RFI: O que é que vocês fizeram ao fado? Criaram um fado do século XXI com um repertório com mais de 60 anos?

Lina: Eu acho que não. Nós não o descaracterizámos. Ele acaba por ser fado na mesma, só que é com outra abordagem, com novos instrumentos, com novas sensações, com texturas diferentes, mas a intenção e a intensidade estão lá. Isso não se perde, pelo contrário, ainda se enaltece mais. É aquilo que eu sinto.

Raül Refree: Há anos que oiço - nos discos em que participei de flamenco e noutros também – a questão sobre se é ou não flamenco. Que interessa? Eu não tenho a intenção que este disco seja fado ou que o deixe de ser. São canções. Afinal, os géneros e as geografias entrecruzam-se e o que importa é que o recebas com intensidade e emoção - ou não. Espero que as pessoas sintam este disco da mesma forma que como quando eu o toco, com uma intensidade emocional.

RFI: No disco, não há guitarras a não ser na última música da autoria de António Variações. Porquê essa opção de não enveredar por um caminho que seria de esperar e, pelo contrário, escolherem piano, sintetizadores…

Raül Refree: Bem, sinceramente, quando nos juntámos no primeiro dia, eu pedi que no estúdio houvesse guitarra clássica, guitarra eléctrica e alguns instrumentos de teclas, como o piano, o Fender Rhodes… Mas tinha a ideia – a Lina sabe-o – que fosse um disco de guitarra e voz. Eu trabalhei noutros discos e gostava muito do formato e gosto muito de tocar guitarra. Mas, no momento em que começámos a tocar, não funcionava com guitarra e não sei porquê. É uma sensação que se tem quando se toca. E logo que me sentei ao piano tudo funcionou de uma maneira muito intensa. Aquele destino, aquela energia da canção levou-nos a que fosse um disco de piano e voz.

RFI: E porquê todo este repertório marcado por Amália Rodrigues?

Lina: Alguns fados eu já cantava, outros eu tinha ambição de cantar e não tinha ainda sido possível com o trio. Por exemplo, ‘Quando eu era pequenina’ a Amália gravou com uma orquestra e dentro dos instrumentos tradicionais não era fácil conseguir reproduzir. São aquelas também que mais me dizem, aquelas com as quais me identifico e com as quais eu vou descobrindo novas emoções e novas sensações…

RFI: Emoções fortes. Há medos, há ausências, há viagens, há partidas…

Lina: Tudo o que uma pessoa tem na vida, não é?

RFI: E a felicidade?

Lina: Há. No ‘Foi Deus’. Há gratidão, essas coisas todas…

Lina e Raül Refree
Lina e Raül Refree Lina_Raül Refree

RFI: O fado durante muito tempo parecia intocável, mas alguns intérpretes começaram a levá-lo para outros horizontes. Vocês também quiseram levar o fado para um território mais experimental e num disco inteiro. Como tem sido a recepção do público em Portugal?

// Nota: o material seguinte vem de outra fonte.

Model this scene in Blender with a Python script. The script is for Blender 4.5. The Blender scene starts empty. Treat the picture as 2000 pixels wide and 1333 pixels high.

Lina: Tem sido boa, muito boa.

RFI: Mesmo os puristas?

Lina: Sim, mesmo os puristas. Eu achava que ia haver divisão, mas não. Aquilo que tem acontecido é que, depois dos concertos, as pessoas vêm dizer-nos que gostam muito e que ficaram arrepiados e tive pelo menos uma outra pessoa que me veio dizer que as convicções todas que tinha sobre o fado tradicional tinham ido por água abaixo. Portanto, são óptimas críticas.

RFI: Vão continuar a trabalhar juntos?

Raül Refree: Ainda é cedo para o saber. Pelo menos, temos a intenção de continuar a explorar durante os concertos e se isso nos levar para algum território interessante porque não gravá-lo? Mas ainda é cedo e há muito caminho pela frente.

Lina: Agora queremos trabalhar este e desfrutar ao máximo.

Raül Refree: Às vezes dizes: Sim, sim, faremos outro disco, e no final da digressão estás tão cansado, até pode acontecer cansar da relação e precisar de trabalhar com outros… Não gosto de antecipar as coisas."

 

Lina e Raül Refree vão estar em Paris esta terça-feira; em Santiago de Compostela, Las Palmas, Tenerife e Madrid em Março; em Londres, Bruxelas e Lisboa em Maio; em Skopje e Santander em Junho.